Shares of Bharat Electronics Ltd (NSE: BEL) declined in early trade on Monday despite posting a strong year-on-year rise in profit for the quarter ended June 2025 (Q1FY26). The fall comes amid a revenue miss and a downgrade from Nomura, even as most brokerages remain positive on the company's margin strength and robust order inflows.
The BEL share price was trading at Rs 386.15, down 0.80 per cent on the NSE as of 9:41 AM IST.
BEL Q1FY26 Results: Key Highlights
Net profit rose 23 per cent year-on-year to Rs 969.91 crore, up from Rs 791 crore in Q1FY25
Revenue increased 4.6 per cent year-on-year to Rs 4,439.74 crore
Sequentially, profit declined 54 per cent, while revenue dropped 51 per cent from Q4FY25
EBITDA margin stood at 28.1 per cent, supported by a 780 basis points year-on-year rise in gross margins
New orders came in at Rs 7,400 crore, marking a 48 per cent year-on-year growth
BEL Share Price: What Brokerages Are Saying
Nomura downgraded BEL to Neutral from Buy, while raising the target price to Rs 400 from Rs 363, citing limited near-term upside despite strong fundamentals.
UBS maintained a Buy rating with a target price of Rs 450, highlighting the margin-driven beat in Q1 and healthy gross margins.
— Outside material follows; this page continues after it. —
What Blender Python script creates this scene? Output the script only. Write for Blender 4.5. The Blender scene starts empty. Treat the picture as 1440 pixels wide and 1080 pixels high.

JP Morgan retained its Overweight stance, raising its target price to Rs 490, noting strong order momentum and execution.
Morgan Stanley also maintained an Overweight rating with a target of Rs 418, stating that order wins are well ahead of the pace required to meet FY26 guidance.
On July 25, BEL received a major order worth Rs 1,640 crore from the Ministry of Defence to supply Air Defence Fire Control Radars to the Indian Army. Analysts believe this, along with the Q1 inflows, strengthens the company’s visibility for meeting its FY26 guidance of Rs 27,000 crore in order inflows and 20 per cent revenue growth.